Lodestone, which advises companies on strategy and business process optimization solutions, has 850 employees and reported a revenue of 207 million Swiss francs in the 2011 calendar year.
It has more than 200 clients, including Germany's BMW AG and drug maker Roche Holding AG, spread across industries such as manufacturing, automotive and life sciences.
Infosys said it will pay cash to Lodestone's owners.
Enterprise valuation usually adds the target company's debt as well as the value of any preferred shares, but excludes its cash and cash equivalents. Infosys didn't provide any details on Lodestone's cash or its obligations.
Consulting accounted for 31% of Infosys's $7 billion revenue in the financial year ended this March 31.Infosys, India's second-largest outsourcing services provider by sales, said the acquisition will strengthen its consulting business in Continental Europe and in emerging markets such as Latin America and the Asia-Pacific.

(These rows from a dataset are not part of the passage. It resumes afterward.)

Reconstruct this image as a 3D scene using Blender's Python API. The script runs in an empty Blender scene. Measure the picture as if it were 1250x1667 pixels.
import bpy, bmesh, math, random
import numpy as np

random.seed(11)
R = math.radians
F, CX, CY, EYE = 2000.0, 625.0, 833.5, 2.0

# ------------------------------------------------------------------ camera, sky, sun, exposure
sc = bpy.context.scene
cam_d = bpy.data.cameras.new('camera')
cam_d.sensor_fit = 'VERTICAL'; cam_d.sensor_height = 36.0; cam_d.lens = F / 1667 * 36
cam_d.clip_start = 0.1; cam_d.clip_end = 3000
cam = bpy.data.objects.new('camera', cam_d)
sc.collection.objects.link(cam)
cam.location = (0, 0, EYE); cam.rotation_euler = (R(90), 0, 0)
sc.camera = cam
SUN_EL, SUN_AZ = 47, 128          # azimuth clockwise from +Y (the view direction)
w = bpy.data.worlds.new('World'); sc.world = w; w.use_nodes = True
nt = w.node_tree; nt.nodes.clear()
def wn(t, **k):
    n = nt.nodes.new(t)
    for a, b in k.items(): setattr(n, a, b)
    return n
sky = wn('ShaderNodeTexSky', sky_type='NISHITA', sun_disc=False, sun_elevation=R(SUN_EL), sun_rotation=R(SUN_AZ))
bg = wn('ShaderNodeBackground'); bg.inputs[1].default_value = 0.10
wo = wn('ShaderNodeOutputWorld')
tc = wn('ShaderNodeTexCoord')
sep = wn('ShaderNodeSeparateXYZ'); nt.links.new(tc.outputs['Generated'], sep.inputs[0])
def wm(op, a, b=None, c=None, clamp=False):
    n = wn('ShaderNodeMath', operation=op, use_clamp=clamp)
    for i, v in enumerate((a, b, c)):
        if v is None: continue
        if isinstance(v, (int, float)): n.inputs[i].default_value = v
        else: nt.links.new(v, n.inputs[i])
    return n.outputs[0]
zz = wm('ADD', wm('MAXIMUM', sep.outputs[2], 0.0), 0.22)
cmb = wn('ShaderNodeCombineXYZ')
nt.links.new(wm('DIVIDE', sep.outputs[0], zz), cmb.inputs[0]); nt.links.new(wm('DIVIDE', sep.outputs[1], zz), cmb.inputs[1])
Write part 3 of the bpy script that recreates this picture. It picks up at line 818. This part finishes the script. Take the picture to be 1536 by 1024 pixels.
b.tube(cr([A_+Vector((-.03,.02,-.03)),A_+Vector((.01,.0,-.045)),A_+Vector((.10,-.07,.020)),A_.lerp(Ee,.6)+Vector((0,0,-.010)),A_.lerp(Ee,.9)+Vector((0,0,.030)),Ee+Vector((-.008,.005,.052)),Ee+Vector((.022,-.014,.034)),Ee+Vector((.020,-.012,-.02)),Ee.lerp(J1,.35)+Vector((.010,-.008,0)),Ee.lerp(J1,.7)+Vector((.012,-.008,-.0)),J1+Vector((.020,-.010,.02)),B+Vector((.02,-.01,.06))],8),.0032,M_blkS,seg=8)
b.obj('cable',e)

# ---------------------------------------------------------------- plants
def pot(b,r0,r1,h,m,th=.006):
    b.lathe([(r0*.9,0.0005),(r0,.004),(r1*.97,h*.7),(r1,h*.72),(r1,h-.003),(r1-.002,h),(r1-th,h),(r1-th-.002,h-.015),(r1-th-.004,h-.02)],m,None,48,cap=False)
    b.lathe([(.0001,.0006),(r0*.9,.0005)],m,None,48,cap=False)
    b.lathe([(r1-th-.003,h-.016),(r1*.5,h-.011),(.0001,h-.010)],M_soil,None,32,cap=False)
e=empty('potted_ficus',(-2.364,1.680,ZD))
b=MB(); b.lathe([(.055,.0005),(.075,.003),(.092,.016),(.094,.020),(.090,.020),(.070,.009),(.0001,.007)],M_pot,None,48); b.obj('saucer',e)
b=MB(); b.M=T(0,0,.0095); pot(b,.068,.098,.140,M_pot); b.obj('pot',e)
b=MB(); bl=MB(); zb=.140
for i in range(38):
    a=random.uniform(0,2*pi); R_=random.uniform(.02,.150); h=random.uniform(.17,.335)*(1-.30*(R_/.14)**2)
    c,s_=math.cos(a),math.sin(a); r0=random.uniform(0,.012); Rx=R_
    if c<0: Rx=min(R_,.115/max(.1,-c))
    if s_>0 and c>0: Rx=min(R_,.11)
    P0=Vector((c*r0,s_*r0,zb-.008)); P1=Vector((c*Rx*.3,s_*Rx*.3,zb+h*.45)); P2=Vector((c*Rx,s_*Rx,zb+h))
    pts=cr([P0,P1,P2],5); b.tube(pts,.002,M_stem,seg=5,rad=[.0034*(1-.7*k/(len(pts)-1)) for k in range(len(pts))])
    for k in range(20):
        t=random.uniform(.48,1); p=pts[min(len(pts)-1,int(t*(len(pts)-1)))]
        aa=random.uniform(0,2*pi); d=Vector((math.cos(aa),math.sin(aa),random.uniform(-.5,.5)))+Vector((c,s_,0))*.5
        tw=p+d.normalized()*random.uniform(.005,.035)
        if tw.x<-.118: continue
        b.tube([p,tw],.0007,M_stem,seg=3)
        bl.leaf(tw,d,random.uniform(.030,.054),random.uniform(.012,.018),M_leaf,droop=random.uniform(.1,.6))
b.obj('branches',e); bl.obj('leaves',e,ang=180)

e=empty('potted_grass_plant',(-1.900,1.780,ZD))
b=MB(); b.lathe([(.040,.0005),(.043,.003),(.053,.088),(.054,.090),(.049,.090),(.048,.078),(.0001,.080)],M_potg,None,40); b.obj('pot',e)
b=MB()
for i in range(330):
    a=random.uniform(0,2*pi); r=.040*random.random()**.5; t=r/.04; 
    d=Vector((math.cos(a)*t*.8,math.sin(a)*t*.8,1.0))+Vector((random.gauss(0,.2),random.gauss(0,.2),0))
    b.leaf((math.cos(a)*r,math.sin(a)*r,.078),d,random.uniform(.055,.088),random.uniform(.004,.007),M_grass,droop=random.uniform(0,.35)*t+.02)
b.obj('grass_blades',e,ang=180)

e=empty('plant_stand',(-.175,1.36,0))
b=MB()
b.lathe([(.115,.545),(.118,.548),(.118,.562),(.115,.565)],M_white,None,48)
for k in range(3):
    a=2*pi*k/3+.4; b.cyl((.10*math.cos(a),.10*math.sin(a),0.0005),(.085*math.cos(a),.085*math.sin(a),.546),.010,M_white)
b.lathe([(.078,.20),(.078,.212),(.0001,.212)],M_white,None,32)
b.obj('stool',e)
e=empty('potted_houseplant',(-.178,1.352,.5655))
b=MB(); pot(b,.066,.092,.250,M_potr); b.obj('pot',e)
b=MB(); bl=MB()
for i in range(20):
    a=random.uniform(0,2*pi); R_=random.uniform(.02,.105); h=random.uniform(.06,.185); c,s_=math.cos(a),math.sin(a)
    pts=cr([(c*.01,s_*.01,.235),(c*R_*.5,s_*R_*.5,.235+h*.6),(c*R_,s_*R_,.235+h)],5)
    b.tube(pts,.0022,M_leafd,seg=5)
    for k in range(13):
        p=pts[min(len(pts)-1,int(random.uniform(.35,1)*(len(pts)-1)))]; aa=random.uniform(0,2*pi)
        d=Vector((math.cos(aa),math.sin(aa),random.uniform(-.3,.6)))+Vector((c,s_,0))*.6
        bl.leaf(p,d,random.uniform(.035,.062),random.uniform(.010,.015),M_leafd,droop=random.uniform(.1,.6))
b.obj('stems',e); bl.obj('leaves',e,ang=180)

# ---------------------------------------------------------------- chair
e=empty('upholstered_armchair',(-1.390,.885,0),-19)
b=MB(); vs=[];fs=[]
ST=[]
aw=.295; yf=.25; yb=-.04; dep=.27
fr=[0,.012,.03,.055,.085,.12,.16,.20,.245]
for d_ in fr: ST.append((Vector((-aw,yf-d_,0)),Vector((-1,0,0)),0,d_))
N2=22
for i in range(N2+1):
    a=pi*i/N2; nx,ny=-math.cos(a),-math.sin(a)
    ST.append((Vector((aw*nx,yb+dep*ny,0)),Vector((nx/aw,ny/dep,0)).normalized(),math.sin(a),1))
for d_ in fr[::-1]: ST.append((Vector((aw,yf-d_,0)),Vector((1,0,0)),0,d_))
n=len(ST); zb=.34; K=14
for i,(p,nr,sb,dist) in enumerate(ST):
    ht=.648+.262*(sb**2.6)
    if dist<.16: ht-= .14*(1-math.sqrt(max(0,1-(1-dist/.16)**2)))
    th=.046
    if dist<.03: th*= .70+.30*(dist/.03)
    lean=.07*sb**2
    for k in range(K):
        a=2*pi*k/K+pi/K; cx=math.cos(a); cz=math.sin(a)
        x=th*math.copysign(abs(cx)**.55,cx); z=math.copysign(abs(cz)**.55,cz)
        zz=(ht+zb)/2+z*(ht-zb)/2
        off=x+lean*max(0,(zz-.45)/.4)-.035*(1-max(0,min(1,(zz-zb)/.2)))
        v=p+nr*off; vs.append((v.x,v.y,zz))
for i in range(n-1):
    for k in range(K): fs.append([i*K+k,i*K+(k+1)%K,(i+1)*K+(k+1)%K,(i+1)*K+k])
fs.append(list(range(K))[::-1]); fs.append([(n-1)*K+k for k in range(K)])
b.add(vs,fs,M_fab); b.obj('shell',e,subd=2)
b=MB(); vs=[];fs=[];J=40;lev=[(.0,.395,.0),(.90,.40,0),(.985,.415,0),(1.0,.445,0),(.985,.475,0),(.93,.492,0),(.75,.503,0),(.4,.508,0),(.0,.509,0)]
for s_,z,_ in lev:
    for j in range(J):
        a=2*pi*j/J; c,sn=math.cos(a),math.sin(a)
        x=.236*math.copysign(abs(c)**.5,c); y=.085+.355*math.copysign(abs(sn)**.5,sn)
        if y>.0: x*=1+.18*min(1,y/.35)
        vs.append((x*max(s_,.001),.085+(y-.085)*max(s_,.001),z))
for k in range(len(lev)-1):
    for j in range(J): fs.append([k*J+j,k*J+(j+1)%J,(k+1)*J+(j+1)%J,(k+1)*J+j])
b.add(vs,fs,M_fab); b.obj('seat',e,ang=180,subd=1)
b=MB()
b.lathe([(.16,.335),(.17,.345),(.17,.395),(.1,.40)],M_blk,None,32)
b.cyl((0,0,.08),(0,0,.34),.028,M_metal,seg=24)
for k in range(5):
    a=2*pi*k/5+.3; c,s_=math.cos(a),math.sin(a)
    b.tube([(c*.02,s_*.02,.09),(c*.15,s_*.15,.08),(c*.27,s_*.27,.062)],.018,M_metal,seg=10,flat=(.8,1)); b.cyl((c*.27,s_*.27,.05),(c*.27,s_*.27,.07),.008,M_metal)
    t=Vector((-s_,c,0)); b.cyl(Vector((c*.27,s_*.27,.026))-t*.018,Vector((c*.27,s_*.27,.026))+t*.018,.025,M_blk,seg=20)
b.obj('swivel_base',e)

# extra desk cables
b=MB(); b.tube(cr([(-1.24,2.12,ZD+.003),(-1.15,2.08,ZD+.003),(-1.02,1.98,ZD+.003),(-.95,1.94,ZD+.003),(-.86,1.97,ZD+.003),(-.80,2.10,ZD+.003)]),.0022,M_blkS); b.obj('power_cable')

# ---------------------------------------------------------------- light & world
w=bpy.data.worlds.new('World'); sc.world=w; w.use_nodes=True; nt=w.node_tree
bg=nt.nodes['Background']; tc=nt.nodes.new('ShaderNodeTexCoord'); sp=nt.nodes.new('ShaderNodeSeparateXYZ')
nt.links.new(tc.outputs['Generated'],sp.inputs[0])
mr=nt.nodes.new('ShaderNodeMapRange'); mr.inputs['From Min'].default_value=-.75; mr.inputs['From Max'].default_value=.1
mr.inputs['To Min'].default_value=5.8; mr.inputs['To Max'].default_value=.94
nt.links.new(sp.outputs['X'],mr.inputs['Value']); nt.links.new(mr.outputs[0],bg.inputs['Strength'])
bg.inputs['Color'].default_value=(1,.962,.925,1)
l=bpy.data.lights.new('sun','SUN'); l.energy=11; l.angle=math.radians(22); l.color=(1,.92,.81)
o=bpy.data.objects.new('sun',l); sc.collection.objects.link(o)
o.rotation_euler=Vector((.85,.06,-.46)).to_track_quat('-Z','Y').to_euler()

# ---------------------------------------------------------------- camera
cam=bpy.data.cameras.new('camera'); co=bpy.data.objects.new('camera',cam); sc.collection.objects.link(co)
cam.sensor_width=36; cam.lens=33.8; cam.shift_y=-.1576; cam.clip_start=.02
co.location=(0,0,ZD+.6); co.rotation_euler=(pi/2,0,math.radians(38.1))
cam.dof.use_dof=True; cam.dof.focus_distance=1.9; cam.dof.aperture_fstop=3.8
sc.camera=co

"We believe this [the Lodestone acquisition] could be a great gamechanger for us in terms of revenue and margin growth," Chief Financial Officer V. Balakrishnan said.
Typically, a dollar of consulting business brings with it $2 to $3 worth of business opportunities in traditional IT outsourcing services, he said.
Infosys has been underperforming sector leader Tata Consultancy Services Ltd. and nearest rival Cognizant Technology Solutions Corp., which have grabbed a greater share of the outsourcing market.
Analysts have blamed Infosys's unwillingness to go in for acquisitions as one of the main reasons for the slower growth. The company, listed on the Nasdaq Stock Market and in India, is sitting on a cash pile of more than $4 billion.
But Mr. Balakrishnan said: "we have a lot of appetite for buying companies which will fit our strategic needs."
Infosys has spoken several times about its intention to acquire companies, saying it will be comfortable with a deal value of up to 10% of its annual revenue. Yet, it has made just three relatively significant acquisitions in its more than 30 years.
The largest was a 2009 deal to buy privately held U.S. insurance solutions provider McCamish Systems for about $58 million.
At the same time, Infosys has been steadily building its consulting business on its own, after it was outbid by smaller local rival HCL Technologies Ltd. in a move to buy U.K.-based enterprise software consulting company Axon Group PLC in 2008.
The Lodestone deal adds credibility to Infosys's intent to build scale in its consulting business, said brokerage IIFL Capital.
"This one small acquisition in consulting could be one big step for Infosys," it said.